• **Aim of the task**: Exactly repeat the full listing that follows.
--- Start of Supplied material ---
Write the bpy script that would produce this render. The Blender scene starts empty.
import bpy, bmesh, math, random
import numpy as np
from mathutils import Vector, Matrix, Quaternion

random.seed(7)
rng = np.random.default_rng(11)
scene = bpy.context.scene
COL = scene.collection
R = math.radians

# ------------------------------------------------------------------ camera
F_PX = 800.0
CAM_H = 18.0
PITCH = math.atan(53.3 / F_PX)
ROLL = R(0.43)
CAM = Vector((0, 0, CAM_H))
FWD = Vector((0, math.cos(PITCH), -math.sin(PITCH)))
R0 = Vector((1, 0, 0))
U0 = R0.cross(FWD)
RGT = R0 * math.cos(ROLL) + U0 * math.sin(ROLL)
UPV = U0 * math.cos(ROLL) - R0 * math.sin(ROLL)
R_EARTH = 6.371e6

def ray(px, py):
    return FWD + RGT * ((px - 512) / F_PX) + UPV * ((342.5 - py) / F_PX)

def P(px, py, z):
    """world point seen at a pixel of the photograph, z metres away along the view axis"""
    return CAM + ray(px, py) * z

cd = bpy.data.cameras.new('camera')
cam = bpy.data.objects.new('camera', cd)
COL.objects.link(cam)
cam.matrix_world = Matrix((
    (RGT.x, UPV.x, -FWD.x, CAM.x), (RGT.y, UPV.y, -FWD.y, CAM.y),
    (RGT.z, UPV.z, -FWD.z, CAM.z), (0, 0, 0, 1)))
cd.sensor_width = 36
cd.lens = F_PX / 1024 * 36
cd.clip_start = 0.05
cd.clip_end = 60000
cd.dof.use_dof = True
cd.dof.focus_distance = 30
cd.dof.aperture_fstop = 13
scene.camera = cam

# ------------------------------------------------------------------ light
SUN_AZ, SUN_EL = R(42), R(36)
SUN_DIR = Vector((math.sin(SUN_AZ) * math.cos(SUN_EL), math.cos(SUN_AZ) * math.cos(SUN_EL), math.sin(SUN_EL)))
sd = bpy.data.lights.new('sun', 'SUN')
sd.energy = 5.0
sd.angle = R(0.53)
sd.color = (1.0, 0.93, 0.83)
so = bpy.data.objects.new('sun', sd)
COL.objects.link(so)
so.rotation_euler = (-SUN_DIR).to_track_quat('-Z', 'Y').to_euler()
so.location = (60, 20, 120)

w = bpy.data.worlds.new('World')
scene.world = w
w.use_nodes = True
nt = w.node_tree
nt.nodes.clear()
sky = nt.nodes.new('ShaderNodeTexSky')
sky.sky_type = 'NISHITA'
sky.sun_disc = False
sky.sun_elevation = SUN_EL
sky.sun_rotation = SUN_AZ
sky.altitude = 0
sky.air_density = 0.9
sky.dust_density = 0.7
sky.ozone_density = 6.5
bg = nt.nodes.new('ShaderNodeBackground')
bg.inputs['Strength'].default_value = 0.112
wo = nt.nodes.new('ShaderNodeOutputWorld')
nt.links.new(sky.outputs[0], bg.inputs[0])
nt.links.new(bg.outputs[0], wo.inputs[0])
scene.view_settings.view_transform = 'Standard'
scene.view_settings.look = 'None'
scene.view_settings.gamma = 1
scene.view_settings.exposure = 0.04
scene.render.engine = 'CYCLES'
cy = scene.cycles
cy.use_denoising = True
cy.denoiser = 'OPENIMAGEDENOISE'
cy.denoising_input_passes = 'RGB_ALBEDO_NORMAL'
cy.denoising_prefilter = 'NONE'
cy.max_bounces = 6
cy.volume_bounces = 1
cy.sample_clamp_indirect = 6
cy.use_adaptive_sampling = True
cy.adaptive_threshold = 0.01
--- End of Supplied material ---
• **Output for this exercise**:
Write the bpy script that would produce this render. The Blender scene starts empty.
import bpy, bmesh, math, random
import numpy as np
from mathutils import Vector, Matrix, Quaternion

random.seed(7)
rng = np.random.default_rng(11)
scene = bpy.context.scene
COL = scene.collection
R = math.radians

# ------------------------------------------------------------------ camera
F_PX = 800.0
CAM_H = 18.0
PITCH = math.atan(53.3 / F_PX)
ROLL = R(0.43)
CAM = Vector((0, 0, CAM_H))
FWD = Vector((0, math.cos(PITCH), -math.sin(PITCH)))
R0 = Vector((1, 0, 0))
U0 = R0.cross(FWD)
RGT = R0 * math.cos(ROLL) + U0 * math.sin(ROLL)
UPV = U0 * math.cos(ROLL) - R0 * math.sin(ROLL)
R_EARTH = 6.371e6

def ray(px, py):
    return FWD + RGT * ((px - 512) / F_PX) + UPV * ((342.5 - py) / F_PX)

def P(px, py, z):
    """world point seen at a pixel of the photograph, z metres away along the view axis"""
    return CAM + ray(px, py) * z

cd = bpy.data.cameras.new('camera')
cam = bpy.data.objects.new('camera', cd)
COL.objects.link(cam)
cam.matrix_world = Matrix((
    (RGT.x, UPV.x, -FWD.x, CAM.x), (RGT.y, UPV.y, -FWD.y, CAM.y),
    (RGT.z, UPV.z, -FWD.z, CAM.z), (0, 0, 0, 1)))
cd.sensor_width = 36
cd.lens = F_PX / 1024 * 36
cd.clip_start = 0.05
cd.clip_end = 60000
cd.dof.use_dof = True
cd.dof.focus_distance = 30
cd.dof.aperture_fstop = 13
scene.camera = cam

# ------------------------------------------------------------------ light
SUN_AZ, SUN_EL = R(42), R(36)
SUN_DIR = Vector((math.sin(SUN_AZ) * math.cos(SUN_EL), math.cos(SUN_AZ) * math.cos(SUN_EL), math.sin(SUN_EL)))
sd = bpy.data.lights.new('sun', 'SUN')
sd.energy = 5.0
sd.angle = R(0.53)
sd.color = (1.0, 0.93, 0.83)
so = bpy.data.objects.new('sun', sd)
COL.objects.link(so)
so.rotation_euler = (-SUN_DIR).to_track_quat('-Z', 'Y').to_euler()
so.location = (60, 20, 120)

w = bpy.data.worlds.new('World')
scene.world = w
w.use_nodes = True
nt = w.node_tree
nt.nodes.clear()
sky = nt.nodes.new('ShaderNodeTexSky')
sky.sky_type = 'NISHITA'
sky.sun_disc = False
sky.sun_elevation = SUN_EL
sky.sun_rotation = SUN_AZ
sky.altitude = 0
sky.air_density = 0.9
sky.dust_density = 0.7
sky.ozone_density = 6.5
bg = nt.nodes.new('ShaderNodeBackground')
bg.inputs['Strength'].default_value = 0.112
wo = nt.nodes.new('ShaderNodeOutputWorld')
nt.links.new(sky.outputs[0], bg.inputs[0])
nt.links.new(bg.outputs[0], wo.inputs[0])
scene.view_settings.view_transform = 'Standard'
scene.view_settings.look = 'None'
scene.view_settings.gamma = 1
scene.view_settings.exposure = 0.04
scene.render.engine = 'CYCLES'
cy = scene.cycles
cy.use_denoising = True
cy.denoiser = 'OPENIMAGEDENOISE'
cy.denoising_input_passes = 'RGB_ALBEDO_NORMAL'
cy.denoising_prefilter = 'NONE'
cy.max_bounces = 6
cy.volume_bounces = 1
cy.sample_clamp_indirect = 6
cy.use_adaptive_sampling = True
cy.adaptive_threshold = 0.01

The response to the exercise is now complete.